• If you are having problems logging in please use the Contact Us in the lower right hand corner of the forum page for assistance.

Dodd Worried?

Mike

Well-known member
Is Chris Dodd Worried About Reelection or Simply Off His Meds?
Fox News ^ | February 23rd, 2009 3:23 PM Eastern | By Liz Peek


Why is Senate Banking Committee Chair Chris Dodd taking on not only the banking community but also President Obama? Could his efforts to distance himself from the financial industry that he has overseen for 24 years and from an administration that is off to a shaky start be a sign of things to come for Democrats facing reelection in 2010?

...Dodd’s dodgy associations may be one reason that he has emerged as a major thorn in the side of the new administration. He is so intent on distancing himself from the financial collapse and the banking community that he has repudiated the tempered approach favored by President Obama. This could turn out to be good politics.

...

It is probably not accidental that Dodd’s renegade activities follow a slump in his popularity. He approaches his upcoming Senate race with the worst ratings of his entire career. In a recent Quinnipiac poll, more than half of those queried said they would not vote for Dodd’s reelection...

Adding to Senator Dodd’s woes is that over the weekend it emerged that he took contributions — some $27,500 according to The Connecticut Post — from accused scam artist Allen Stanford...

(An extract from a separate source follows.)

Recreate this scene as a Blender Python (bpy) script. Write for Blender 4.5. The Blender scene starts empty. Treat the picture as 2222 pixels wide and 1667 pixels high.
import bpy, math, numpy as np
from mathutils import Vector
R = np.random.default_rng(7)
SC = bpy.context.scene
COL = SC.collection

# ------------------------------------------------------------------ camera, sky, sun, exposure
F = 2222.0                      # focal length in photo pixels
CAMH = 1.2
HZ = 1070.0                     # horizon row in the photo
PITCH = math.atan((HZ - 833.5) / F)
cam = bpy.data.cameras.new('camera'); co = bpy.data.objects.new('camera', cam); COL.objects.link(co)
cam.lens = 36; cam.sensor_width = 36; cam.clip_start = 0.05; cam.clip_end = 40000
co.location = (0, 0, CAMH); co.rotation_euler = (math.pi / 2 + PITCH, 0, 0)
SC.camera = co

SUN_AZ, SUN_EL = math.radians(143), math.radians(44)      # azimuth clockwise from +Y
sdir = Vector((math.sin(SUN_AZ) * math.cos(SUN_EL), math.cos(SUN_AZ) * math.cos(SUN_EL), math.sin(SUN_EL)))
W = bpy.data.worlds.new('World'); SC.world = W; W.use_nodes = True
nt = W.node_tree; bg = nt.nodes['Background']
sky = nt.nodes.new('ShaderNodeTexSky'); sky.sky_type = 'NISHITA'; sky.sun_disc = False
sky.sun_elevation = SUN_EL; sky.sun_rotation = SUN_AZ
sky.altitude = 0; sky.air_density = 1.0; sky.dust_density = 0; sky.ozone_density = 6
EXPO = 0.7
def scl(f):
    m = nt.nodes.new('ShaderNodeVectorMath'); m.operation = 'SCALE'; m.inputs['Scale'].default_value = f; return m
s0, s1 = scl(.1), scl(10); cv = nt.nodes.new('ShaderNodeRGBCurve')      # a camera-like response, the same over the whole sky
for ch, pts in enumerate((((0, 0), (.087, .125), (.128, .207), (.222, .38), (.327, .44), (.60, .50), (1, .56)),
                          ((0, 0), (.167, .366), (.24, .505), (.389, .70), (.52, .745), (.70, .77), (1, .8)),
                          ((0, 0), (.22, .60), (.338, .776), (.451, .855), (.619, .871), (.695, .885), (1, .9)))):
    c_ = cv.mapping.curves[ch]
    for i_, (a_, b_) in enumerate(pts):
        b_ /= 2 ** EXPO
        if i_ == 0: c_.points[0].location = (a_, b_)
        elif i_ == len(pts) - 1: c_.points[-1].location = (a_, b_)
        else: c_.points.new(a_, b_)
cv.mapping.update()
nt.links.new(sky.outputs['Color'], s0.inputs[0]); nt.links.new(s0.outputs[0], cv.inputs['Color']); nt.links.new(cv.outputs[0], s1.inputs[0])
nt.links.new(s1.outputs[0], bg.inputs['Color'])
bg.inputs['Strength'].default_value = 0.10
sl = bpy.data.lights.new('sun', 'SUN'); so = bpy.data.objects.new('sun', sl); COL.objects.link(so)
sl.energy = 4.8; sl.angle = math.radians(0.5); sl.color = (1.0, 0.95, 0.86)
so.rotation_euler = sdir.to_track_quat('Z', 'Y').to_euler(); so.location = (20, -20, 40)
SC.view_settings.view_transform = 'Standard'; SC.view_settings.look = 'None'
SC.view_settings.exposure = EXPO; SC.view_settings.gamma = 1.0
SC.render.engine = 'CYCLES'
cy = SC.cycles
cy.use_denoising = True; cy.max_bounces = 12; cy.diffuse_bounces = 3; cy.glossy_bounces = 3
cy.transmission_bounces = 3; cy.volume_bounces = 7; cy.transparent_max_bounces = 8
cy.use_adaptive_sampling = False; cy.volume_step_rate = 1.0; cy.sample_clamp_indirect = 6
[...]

Perhaps it is simply that Senator Dodd is covering his tracks. The country is angry — angry at bankers, at mortgage defaulters and increasingly at their legislators. But the Senator may also sense that being a team player with the Obama administration may not prove the best strategy for those defending their seats next time round.
 

Steve

Well-known member
Perhaps it is simply that Senator Dodd is covering his tracks.

more then likly it is to cover his low rate "gift" from countrywide..

funny how for one person it is a scandle, yet for Barack.. no big deal... ???

complaints alleging that Sen. Barack Obama (D-Ill.), the presumptive Democratic presidential nominee, broke the rules when he accepted a discounted deal on a 2005 mortgage loan,

"Americans ought to be suspicious when a United States Senator such as Barack Obama, obtains a sweetheart mortgage deal," "We have serious concerns that Senator Obama's mortgage may have violated the law and Senate ethics rules." The group filed separate complaints with the Federal Election Commission and the U.S. Senate Ethics Committee.

in 2005, Obama, then a freshman Democratic senator, bought a $1.65 million restored Georgian mansion in an upscale Chicago neighborhood. To finance the purchase, he secured the loan, for $1.32 million, which was locked in at an interest rate below the average for such loans at the time in Chicago.

The loan was unusually large, known in banker lingo as a "super super jumbo." Compared to the average rate in Chicago at the time for a jumbo mortgage,

The article quoted an Obama campaign spokesman as saying Obama received a discount from the base rate at the bank, not because he was a senator, but because he had an offer from a competing bank and he brought other business to the institution.

"It appears that due to his position as a United States Senator, Barack Obama received improper special treatment from Northern Trust resulting in an illicit 'gift' which has a value of almost $125,000 in interest savings," In its FEC complaint, the group called for an investigation into whether the special mortgage is a "disguised and illegal corporate campaign contribution" to Obama.
 

Mike

Well-known member
Sweet Deal From The Old Sod For Dodd
FinkelBlog ^ | Mark Finkelstein



Looks like those sweetheart mortgages Chris Dodd snagged from Countrywide as a “Friend of Angelo,” its CEO, aren’t the only sugar-coated real estate deals from which the senior Connecticut senator has benefitted. The intrepid Kevin Rennie of the Hartford Courant, who has been dogging Dodd’s Countrywide dealings, has now turned up an Irish real estate deal sweeter than Bailey’ Cream–but with the whiff of a week-old flounder.


I’d encourage folks to read Rennie’s entire story in the Courant. Here’s the Cliff Notes version:


* Dodd is great friends with New York high-roller Edward R. Downe, Jr.
* Downe gets convicted of tax and securities law violations.
* Dodd gets Bill Clinton to pardon Downe on his last day in office.
* Downe introduces Dodd to William Kessinger.
* Kessinger and Dodd buy, as partners, a fancy country “cottage” [see photo] on a ritzy Irish island.
* A couple years later, Kessinger sells Dodd his interest for what would appear to be much less than its market value.
* Dodd plays fast-and-loose with the way he reports the value of the property on his Senate financial disclosure forms.